Singh, however, can still steer the ship — if he survives the storm.

Singh speaks of the "ultra-wealthy" needing to pay their share. Of corporations offshoring profits. Of billionaires ballooning their wealth while average families drown in grocery bills and rent.

He's spoken to the crises — the cost of living, climate anxiety, Indigenous rights. But in this brutal election cycle, none of it may matter unless the NDP clings on in key battlegrounds: Vancouver Island, parts of Toronto, Edmonton Griesbach, Windsor-Tecumseh. 

Poilievre has capitalised on discontent and framed Singh as Trudeau's enabler. Carney has tried to squeeze Singh from the other side — appealing to left-of-centre voters who want stability, not sloganeering.

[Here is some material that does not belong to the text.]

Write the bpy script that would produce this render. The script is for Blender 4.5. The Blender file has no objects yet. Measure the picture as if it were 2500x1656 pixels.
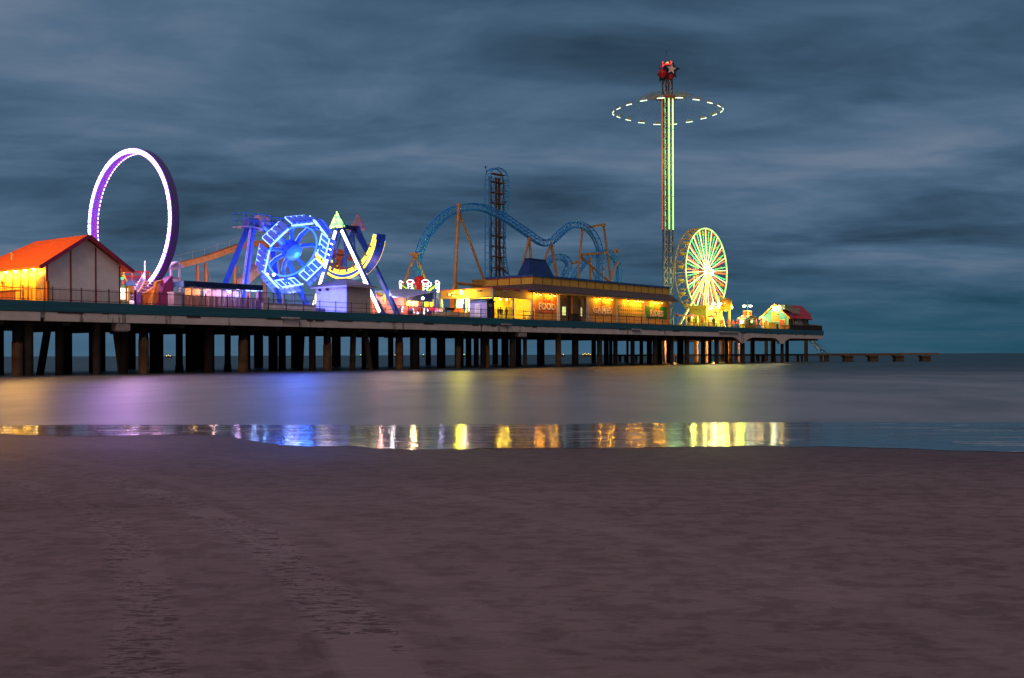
import bpy, math, random
from mathutils import Vector, Matrix, noise
random.seed(7)
R = math.radians
sc = bpy.context.scene
COL = sc.collection
# ------------------------------------------------------------------ camera and survey frame
F = 2650.0; RO = 0.0035; EYE = 1.75; DECK = 6.75
CR, SR = math.cos(RO), math.sin(RO)
def ray(x, y):
    a = x-1250; b = 38.5-(y-828)
    return Vector((a*CR+b*SR, F, -a*SR+b*CR))
def ground(x, y, z=0.0):
    r = ray(x, y); t = (z-EYE)/r.z
    return Vector((r.x*t, r.y*t, z))
P0 = ground(0, 731, DECK); P1 = ground(2010, 808, DECK)
PLEN = (P1-P0).length
DD = (P1-P0).normalized(); NN = Vector((-DD.y, DD.x, 0))
YAW = math.atan2(DD.y, DD.x)
def U(x, y, v):                       # survey sight line -> pier coordinates on the vertical plane at offset v
    r = ray(x, y); t = (v+P0.dot(NN))/(r.x*NN.x+r.y*NN.y)
    w = Vector((r.x*t, r.y*t, 0))
    return ((w-P0).dot(DD), v, EYE+r.z*t)
def V(x, y, u):
    r = ray(x, y); t = (u+P0.x*DD.x+P0.y*DD.y)/(r.x*DD.x+r.y*DD.y)
    w = Vector((r.x*t, r.y*t, 0))
    return (u, (w-P0).dot(NN), EYE+r.z*t)
def W(u, v, z):
    p = P0+DD*u+NN*v
    return Vector((p.x, p.y, z))

cam = bpy.data.cameras.new('camera'); camo = bpy.data.objects.new('camera', cam); COL.objects.link(camo)
cam.sensor_width = 36; cam.lens = F/2500*36; cam.shift_y = 38.5/2500
cam.clip_start = 0.1; cam.clip_end = 60000
camo.matrix_world = Matrix(((CR, SR, 0, 0), (0, 0, -1, 0), (-SR, CR, 0, EYE), (0, 0, 0, 1)))
sc.camera = camo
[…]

Caught in the middle, Singh is trying to tell a different story: that conscience still has a place in today’s politics.

If the numbers hold, and if the Liberal edge falls slightly short of a majority, then Jagmeet Singh — bruised but still standing — may once again find himself in the negotiating room.

In a country gripped by economic unease and political fatigue, Singh's challenge is existential: hold the line just long enough to matter. Force a conversation no one else wants to have.

And perhaps, quietly, shape Canada's future from the margins.

As he told supporters in Burnaby last week, "The only party that can push them to deliver what you need, what your family needs, is the New Democrats."

Come Monday, we'll know if his words hold or his party folds.